Ghana has officially begun the sixth and final review of its $3 billion Extended Credit Facility (ECF) program with the International Monetary Fund (IMF), marking the last major assessment before the country exits the three-year economic support arrangement in August 2026. The review, which started on April 29, 2026, is expected to determine Ghana’s eligibility for the final disbursement under the program.
Finance Minister Dr. Cassiel Ato Forson described the IMF-supported program as a transformative success, saying it has helped stabilize Ghana’s economy and rebuild international confidence following the country’s economic crisis in 2022.
The IMF mission, expected to run for about two weeks, is focusing on several important areas. These include fiscal consolidation measures such as the implementation of tax amendment bills and procurement reforms introduced under the 2025 Budget. The review is also examining reforms in the energy sector, particularly efforts to address financial losses and debt challenges within the power industry.
Another major area of focus is Ghana’s macroeconomic performance. The IMF team will assess the country’s declining inflation rate, which stood at 3.2 percent in March 2026, as well as the recent stability of the Ghana cedi. These indicators are considered crucial in measuring the country’s economic recovery and sustainability.
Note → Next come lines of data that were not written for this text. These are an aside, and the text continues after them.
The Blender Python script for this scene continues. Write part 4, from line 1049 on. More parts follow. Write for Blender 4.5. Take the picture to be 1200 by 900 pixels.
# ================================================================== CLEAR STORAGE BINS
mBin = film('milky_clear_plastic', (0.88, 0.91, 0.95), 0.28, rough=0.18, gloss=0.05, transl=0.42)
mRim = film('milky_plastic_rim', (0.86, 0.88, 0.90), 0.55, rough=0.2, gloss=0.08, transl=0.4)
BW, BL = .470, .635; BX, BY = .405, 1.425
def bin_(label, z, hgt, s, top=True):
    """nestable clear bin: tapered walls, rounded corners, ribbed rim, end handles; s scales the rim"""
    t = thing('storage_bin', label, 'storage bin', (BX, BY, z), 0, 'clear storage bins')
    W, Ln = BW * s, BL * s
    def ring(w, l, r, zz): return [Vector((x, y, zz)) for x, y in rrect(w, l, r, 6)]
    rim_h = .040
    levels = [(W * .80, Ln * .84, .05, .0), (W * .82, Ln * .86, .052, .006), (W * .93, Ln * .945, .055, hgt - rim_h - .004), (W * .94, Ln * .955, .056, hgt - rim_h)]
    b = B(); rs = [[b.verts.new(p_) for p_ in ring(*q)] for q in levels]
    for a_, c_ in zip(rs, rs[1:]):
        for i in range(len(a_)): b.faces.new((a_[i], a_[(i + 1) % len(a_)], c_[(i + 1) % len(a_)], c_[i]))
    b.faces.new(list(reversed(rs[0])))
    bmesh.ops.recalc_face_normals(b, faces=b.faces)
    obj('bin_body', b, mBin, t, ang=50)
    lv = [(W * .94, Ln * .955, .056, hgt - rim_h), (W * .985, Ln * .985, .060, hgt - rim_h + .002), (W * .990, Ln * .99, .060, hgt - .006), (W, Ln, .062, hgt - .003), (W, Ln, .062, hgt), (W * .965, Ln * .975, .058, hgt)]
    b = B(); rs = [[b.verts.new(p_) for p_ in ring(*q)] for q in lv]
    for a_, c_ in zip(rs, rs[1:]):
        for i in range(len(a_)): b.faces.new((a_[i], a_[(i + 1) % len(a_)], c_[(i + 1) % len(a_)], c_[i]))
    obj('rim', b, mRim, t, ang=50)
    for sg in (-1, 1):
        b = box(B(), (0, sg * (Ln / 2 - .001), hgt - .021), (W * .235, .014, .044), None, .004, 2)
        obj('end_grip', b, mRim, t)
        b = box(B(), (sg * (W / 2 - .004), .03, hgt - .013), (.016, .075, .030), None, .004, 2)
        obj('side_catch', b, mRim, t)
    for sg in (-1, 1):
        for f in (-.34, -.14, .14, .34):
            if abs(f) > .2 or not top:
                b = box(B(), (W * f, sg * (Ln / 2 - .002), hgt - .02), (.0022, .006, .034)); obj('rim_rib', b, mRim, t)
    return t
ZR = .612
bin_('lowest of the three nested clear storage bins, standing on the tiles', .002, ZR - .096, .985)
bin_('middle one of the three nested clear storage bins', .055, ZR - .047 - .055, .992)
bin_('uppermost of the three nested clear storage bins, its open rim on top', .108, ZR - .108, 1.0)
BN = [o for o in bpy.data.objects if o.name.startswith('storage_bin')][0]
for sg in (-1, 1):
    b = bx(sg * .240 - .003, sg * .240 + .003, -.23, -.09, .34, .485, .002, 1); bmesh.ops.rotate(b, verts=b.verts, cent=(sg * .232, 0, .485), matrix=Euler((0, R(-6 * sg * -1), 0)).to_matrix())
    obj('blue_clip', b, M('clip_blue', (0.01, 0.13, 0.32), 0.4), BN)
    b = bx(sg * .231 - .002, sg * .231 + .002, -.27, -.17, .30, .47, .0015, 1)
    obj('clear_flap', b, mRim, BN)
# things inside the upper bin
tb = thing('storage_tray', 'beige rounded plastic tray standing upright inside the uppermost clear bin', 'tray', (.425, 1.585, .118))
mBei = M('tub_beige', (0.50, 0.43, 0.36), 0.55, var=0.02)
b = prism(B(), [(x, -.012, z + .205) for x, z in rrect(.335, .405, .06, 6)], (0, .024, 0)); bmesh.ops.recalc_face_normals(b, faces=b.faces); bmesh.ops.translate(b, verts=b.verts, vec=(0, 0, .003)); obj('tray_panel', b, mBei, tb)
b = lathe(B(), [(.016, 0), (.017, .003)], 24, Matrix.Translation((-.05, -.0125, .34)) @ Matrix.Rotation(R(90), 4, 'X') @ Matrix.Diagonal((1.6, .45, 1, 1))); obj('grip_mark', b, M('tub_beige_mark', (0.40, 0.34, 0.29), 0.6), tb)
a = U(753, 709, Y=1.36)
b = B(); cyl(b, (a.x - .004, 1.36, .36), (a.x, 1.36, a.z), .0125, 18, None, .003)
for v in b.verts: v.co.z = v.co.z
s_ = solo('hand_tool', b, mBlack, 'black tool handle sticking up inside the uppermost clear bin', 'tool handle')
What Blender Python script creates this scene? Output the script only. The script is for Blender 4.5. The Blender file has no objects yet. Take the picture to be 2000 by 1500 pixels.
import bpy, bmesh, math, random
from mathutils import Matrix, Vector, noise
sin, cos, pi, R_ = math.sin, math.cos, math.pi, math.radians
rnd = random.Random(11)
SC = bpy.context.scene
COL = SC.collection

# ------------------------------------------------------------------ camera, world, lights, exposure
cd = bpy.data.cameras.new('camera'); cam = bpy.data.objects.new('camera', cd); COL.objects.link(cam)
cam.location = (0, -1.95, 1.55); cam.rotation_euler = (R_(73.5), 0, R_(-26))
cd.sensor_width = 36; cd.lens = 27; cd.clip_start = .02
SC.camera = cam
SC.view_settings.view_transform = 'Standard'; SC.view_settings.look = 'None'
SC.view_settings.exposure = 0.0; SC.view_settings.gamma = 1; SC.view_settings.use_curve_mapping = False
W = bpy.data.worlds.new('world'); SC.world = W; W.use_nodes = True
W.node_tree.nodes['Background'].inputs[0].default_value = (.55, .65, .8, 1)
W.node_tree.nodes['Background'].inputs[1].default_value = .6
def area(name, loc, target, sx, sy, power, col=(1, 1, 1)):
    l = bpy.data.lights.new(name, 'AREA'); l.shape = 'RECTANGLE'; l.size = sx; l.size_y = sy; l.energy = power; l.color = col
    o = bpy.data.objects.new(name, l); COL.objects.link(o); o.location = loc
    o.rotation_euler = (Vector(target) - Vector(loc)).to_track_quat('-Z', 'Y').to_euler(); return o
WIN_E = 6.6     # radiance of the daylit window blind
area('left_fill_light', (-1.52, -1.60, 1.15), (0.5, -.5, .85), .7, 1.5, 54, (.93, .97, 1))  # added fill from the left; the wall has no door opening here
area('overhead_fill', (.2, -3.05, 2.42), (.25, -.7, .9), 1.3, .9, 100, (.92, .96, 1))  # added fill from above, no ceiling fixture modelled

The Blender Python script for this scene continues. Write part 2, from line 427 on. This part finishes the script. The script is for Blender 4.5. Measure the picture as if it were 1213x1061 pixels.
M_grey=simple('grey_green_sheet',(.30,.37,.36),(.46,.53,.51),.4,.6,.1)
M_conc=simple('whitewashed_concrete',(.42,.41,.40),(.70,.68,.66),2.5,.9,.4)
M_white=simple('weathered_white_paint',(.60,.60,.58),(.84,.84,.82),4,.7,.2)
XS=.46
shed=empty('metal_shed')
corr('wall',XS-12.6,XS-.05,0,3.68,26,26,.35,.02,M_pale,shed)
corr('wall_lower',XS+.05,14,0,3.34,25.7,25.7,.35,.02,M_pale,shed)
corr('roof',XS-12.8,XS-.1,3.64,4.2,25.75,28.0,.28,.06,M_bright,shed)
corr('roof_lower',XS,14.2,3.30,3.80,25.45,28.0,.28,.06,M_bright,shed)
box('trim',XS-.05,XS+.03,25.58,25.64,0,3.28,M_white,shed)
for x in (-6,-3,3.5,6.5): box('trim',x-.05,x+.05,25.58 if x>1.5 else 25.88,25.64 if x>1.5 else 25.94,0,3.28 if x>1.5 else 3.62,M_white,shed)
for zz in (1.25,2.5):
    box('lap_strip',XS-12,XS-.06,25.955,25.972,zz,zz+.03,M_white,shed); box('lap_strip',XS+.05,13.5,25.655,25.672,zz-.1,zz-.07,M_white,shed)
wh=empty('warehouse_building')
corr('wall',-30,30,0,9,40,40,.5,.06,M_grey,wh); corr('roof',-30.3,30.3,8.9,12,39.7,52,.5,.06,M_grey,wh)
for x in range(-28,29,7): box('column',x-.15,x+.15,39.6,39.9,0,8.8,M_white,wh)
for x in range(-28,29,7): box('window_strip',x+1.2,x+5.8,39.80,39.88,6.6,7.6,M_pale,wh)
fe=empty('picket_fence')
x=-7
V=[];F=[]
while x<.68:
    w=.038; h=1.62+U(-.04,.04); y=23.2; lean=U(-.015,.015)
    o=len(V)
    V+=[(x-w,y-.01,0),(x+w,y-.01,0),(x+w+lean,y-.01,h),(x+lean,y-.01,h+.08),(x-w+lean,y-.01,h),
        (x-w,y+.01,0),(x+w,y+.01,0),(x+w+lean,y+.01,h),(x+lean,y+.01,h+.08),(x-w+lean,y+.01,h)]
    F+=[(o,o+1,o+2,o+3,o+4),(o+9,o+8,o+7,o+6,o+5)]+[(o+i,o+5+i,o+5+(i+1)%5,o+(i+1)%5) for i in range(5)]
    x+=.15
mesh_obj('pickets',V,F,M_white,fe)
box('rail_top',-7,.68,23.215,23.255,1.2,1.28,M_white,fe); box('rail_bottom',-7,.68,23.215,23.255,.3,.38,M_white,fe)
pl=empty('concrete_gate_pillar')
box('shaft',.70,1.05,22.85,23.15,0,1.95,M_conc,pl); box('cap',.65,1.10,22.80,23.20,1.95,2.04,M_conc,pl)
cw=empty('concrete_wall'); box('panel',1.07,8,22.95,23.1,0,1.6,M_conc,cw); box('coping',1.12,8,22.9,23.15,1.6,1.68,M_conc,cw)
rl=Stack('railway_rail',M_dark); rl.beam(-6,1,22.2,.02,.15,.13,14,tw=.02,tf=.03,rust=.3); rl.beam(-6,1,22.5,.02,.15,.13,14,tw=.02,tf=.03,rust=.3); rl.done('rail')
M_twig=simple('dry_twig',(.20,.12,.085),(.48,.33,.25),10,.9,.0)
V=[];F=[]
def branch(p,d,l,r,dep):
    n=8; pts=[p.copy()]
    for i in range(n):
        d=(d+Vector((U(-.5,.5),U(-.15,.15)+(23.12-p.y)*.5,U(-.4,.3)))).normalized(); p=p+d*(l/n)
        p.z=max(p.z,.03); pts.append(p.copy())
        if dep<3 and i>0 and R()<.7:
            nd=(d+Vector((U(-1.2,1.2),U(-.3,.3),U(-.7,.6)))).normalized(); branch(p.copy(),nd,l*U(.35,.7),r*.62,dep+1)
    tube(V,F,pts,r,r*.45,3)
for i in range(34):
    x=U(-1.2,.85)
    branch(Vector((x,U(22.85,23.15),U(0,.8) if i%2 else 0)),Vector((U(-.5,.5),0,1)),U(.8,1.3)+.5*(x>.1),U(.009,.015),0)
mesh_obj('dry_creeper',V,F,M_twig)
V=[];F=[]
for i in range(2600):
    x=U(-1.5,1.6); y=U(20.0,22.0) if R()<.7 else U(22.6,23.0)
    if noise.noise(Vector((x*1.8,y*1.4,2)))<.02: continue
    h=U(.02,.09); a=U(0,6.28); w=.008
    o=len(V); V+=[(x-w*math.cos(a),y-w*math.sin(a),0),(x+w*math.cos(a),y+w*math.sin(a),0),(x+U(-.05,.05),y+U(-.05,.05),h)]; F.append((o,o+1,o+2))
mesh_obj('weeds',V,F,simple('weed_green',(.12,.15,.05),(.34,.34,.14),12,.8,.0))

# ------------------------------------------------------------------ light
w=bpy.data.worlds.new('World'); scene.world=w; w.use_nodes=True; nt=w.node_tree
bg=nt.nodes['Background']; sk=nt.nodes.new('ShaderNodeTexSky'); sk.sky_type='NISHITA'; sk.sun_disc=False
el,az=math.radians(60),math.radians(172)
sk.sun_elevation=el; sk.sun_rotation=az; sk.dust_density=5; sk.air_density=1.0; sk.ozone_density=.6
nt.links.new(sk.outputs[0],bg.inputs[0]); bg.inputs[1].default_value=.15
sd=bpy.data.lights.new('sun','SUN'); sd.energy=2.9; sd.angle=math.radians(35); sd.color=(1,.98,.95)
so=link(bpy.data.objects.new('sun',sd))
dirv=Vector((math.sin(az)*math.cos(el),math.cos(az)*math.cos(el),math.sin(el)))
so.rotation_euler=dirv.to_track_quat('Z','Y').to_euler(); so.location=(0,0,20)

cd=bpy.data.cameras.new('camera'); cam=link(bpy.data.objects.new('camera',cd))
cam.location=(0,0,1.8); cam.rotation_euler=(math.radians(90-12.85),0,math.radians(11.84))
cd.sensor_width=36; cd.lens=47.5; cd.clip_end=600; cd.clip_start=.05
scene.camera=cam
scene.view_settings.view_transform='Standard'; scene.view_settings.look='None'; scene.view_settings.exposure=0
Despite the progress made, Dr. Forson identified youth unemployment as one of the biggest remaining challenges facing the country. He stressed that the next phase of economic reforms must move beyond stabilizing the economy and focus on creating private sector jobs for Ghana’s growing youth population.
The IMF program was originally expected to end in May 2026, but it was extended to August to allow for a complete final review using updated economic data. If Ghana successfully passes this review, the country will receive its last tranche of funding, bringing the total disbursement under the program to approximately $3 billion.